Welcome to the Fisherman's Rest, a little bar off the Sasoon Dock in Bombay where Mr. Subramaniam spins his tales for a select audience. This is the setting for Vikram Chandra's collection of seven short stories,
Love and Longing in Bombay, and Subramaniam is Chandra's Scheherezade. In these stories, Chandra has covered the gamut of genres: there is a ghost story, a love story, a murder mystery, and a crime story, each tale joined to the others by the voice of the elusive narrator. In "Shakti," a discussion about real estate leads to the story of a soldier who must exorcise a ghostly child from his family home. In the final story, "Shanti," a young woman's despair about the state of the country becomes a springboard for a tale of love and hope.
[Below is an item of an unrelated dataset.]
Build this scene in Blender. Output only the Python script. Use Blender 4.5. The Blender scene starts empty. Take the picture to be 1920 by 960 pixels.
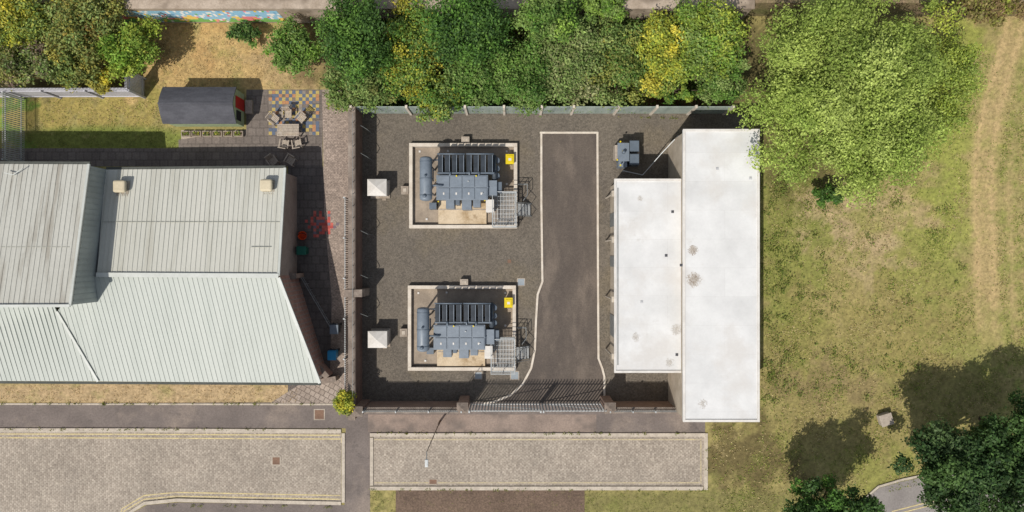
import bpy, math, random
import numpy as np
from mathutils import Vector, Matrix
random.seed(7); RNG=np.random.default_rng(7)
SC=bpy.context.scene; COL=SC.collection
H=51.2
def at(px,py,h=0.0):
    k=(H-h)/H/25.0
    return Vector(((px-960)*k,(480-py)*k,h))
def lin(c,m=.8):
    o=[]
    for v in c:
        v/=255.0
        o.append((v/12.92 if v<=.04045 else ((v+.055)/1.055)**2.4)*m)
    return tuple(o)
# ---------------------------------------------------------------- materials
def mat(name,c1,c2=None,s=.6,fs=9,fv=.2,rough=.85,metal=0,bump=.3,bd=.02,attr=False,stretch=(1,1,1),brick=None,spec=.3,speck=0,trans=0,c3=None,s3=.25,m=.8,layers=()):
    mt=bpy.data.materials.new(name); mt.use_nodes=True; nt=mt.node_tree; N=nt.nodes; L=nt.links
    b=N['Principled BSDF']; b.inputs['Roughness'].default_value=rough; b.inputs['Metallic'].default_value=metal
    b.inputs['Specular IOR Level'].default_value=spec
    tc=N.new('ShaderNodeTexCoord'); mp=N.new('ShaderNodeMapping'); mp.inputs['Scale'].default_value=stretch
    L.new(tc.outputs['Object'],mp.inputs['Vector'])
    def noise(sc,det=5,src=None,ro=.6):
        n=N.new('ShaderNodeTexNoise'); n.inputs['Scale'].default_value=sc; n.inputs['Detail'].default_value=det; n.inputs['Roughness'].default_value=ro
        L.new((src or mp.outputs['Vector']),n.inputs['Vector']); return n.outputs['Fac']
    def mr(x,a,bb,c,d):
        n=N.new('ShaderNodeMapRange'); L.new(x,n.inputs['Value'])
        for k,v in zip(('From Min','From Max','To Min','To Max'),(a,bb,c,d)): n.inputs[k].default_value=v
        return n.outputs['Result']
    def mix(f,a,bb,typ='MIX'):
        n=N.new('ShaderNodeMix'); n.data_type='RGBA'; n.blend_type=typ
        if isinstance(f,float): n.inputs['Factor'].default_value=f
        else: L.new(f,n.inputs['Factor'])
        for sk,v in ((n.inputs[6],a),(n.inputs[7],bb)):
            if isinstance(v,tuple): sk.default_value=(*v[:3],1)
            else: L.new(v,sk)
        return n.outputs[2]
    c2=c2 or c1
    if attr:
        a=N.new('ShaderNodeAttribute'); a.attribute_name='col'; col=a.outputs['Color']
    elif brick:
        bw,bh,mo,mc,off,rot=brick
        m2=N.new('ShaderNodeMapping'); m2.inputs['Rotation'].default_value=rot if isinstance(rot,tuple) else (0,0,rot)
        L.new(tc.outputs['Object'],m2.inputs['Vector'])
        br=N.new('ShaderNodeTexBrick'); L.new(m2.outputs['Vector'],br.inputs['Vector'])
        br.inputs['Scale'].default_value=1; br.inputs['Brick Width'].default_value=bw; br.inputs['Row Height'].default_value=bh
        br.inputs['Mortar Size'].default_value=mo; br.inputs['Mortar Smooth'].default_value=.3; br.offset=off
        br.inputs['Color1'].default_value=(*lin(c1,m),1); br.inputs['Color2'].default_value=(*lin(c2,m),1); br.inputs['Mortar'].default_value=(*lin(mc,m),1)
        col=br.outputs['Color']
        f=mr(noise(s,5,tc.outputs['Object']),.3,.7,.85,1.12)
        cb=N.new('ShaderNodeCombineColor'); [L.new(f,cb.inputs[i]) for i in range(3)]
        col=mix(1.0,col,cb.outputs['Color'],'MULTIPLY')
    else:
        col=mix(mr(noise(s),.38,.62,0,1),lin(c1,m),lin(c2,m))
    if c3: col=mix(mr(noise(s3,6),.52,.66,0,.85),col,lin(c3,m))
    for (lc,ls,lo_,hi_,am) in layers: col=mix(mr(noise(ls,7,None,.68),lo_,hi_,0,am),col,lin(lc,m))
    n2=noise(fs,4,tc.outputs['Object'],.7)
    f=mr(n2,.3,.7,1-fv,1+fv)
    cb=N.new('ShaderNodeCombineColor'); [L.new(f,cb.inputs[i]) for i in range(3)]
    col=mix(1.0,col,cb.outputs['Color'],'MULTIPLY')
    if speck:
        v=N.new('ShaderNodeTexVoronoi'); v.inputs['Scale'].default_value=10; L.new(tc.outputs['Object'],v.inputs['Vector'])
        sep=N.new('ShaderNodeSeparateColor'); L.new(v.outputs['Color'],sep.inputs['Color'])
        f=mr(sep.outputs['Red'],0,1,1-speck,1+speck)
        cb=N.new('ShaderNodeCombineColor'); [L.new(f,cb.inputs[i]) for i in range(3)]
        col=mix(1.0,col,cb.outputs['Color'],'MULTIPLY')
    L.new(col,b.inputs['Base Color'])
    if bump:
        bp=N.new('ShaderNodeBump'); bp.inputs['Strength'].default_value=bump; bp.inputs['Distance'].default_value=bd
        L.new(n2,bp.inputs['Height']); L.new(bp.outputs['Normal'],b.inputs['Normal'])
    if trans:
        t=N.new('ShaderNodeBsdfTranslucent'); L.new(col,t.inputs['Color'])
        ms=N.new('ShaderNodeMixShader'); ms.inputs[0].default_value=trans
        L.new(b.outputs[0],ms.inputs[1]); L.new(t.outputs[0],ms.inputs[2]); L.new(ms.outputs[0],N['Material Output'].inputs['Surface'])
    return mt
R90=math.pi/2
m_ground=mat('ground_grass',(0,0,0),attr=True,fs=4,fv=.32,bump=.6,bd=.06,speck=.08,rough=.95,layers=(((132,138,68),.55,.52,.64,.4),((182,164,118),.8,.58,.68,.4),((118,108,68),1.3,.6,.7,.4),((192,174,128),2.6,.62,.72,.35)))
m_gravel=mat('grey_gravel',(119,110,98),(108,100,90),s=.35,fs=14,fv=.28,speck=.22,bump=.4,bd=.03,c3=(125,114,96),s3=.18)
m_track=mat('tarmac_track',(107,97,88),(96,87,80),s=.5,fs=12,fv=.18,stretch=(1.5,.6,1),c3=(124,112,101),s3=.35,speck=.08,layers=(((136,124,112),1.4,.64,.74,.4),))
m_pave=mat('old_tarmac',(130,119,112),(117,107,101),s=.5,fs=8,fv=.18,c3=(150,136,124),s3=.3,speck=.06,layers=(((102,94,89),.9,.6,.64,.5),))
m_setts=mat('stone_setts',(190,178,162),(164,152,138),s=.35,fs=7,fv=.22,brick=(.24,.15,.014,(136,123,108),.5,R90),speck=.12,bump=.4,layers=(((150,140,128),.5,.54,.68,.5),((202,190,170),.8,.6,.7,.4)))
m_kerb=mat('kerb_stone',(206,194,176),(186,174,158),s=2,fs=9,fv=.15)
m_wkerb=mat('pale_concrete',(230,219,203),(212,199,182),s=1.5,fs=9,fv=.1)
m_yellow=mat('worn_yellow_paint',(222,204,148),(208,190,144),s=2,fs=8,fv=.28,c3=(188,172,142),s3=1.2)
m_slab=mat('paving_slabs',(136,125,116),(122,112,104),s=.5,fs=8,fv=.22,brick=(.6,.6,.025,(92,84,78),.5,0))
m_strip=mat('brick_paving',(178,160,146),(158,142,130),s=.6,fs=9,fv=.34,brick=(.22,.11,.012,(128,114,102),.5,0),speck=.2)
m_tile=mat('rubber_tiles',(0,0,0),attr=True,fs=9,fv=.2)
m_soil=mat('bare_soil',(122,102,86),(106,88,74),s=.6,fs=7,fv=.34,speck=.15,bump=.6,bd=.05,layers=(((138,122,94),1.2,.56,.68,.5),))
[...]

Love and Longing in Bombay is a mesmerizing collection, filled with fully rounded characters and stories that resonate long after the book is back on the shelf. Chandra's prose is luminous, his tales satisfying. Scheherezade would be impressed.
Born in New Delhi, India, in 1961, Vikram Chandra now divides his time between Bombay and Washington D.C., where he teaches at George Washington University. He is a graduate of Pomona College, Los Angeles and Columbia University Film School in New York. His stories have appeared in the New Yorker and the Paris Review. His debut novel, Red Earth and Pouring Rain, was awarded the David Higham Prize for Fiction and the Commonwealth Writers' Prize for the Best First Published Book. His collection of stories, Love and Longing in Bombay, was published in 1997 and won the Commonwealth Writers' Prize for the Eurasia region. It was also shortlisted for the Guardian Fiction Prize, and was included in the New York Times Book Review's 'Notable Books of the Year', and also in both the Guardian and Independent's 'Books of the Year' round-ups.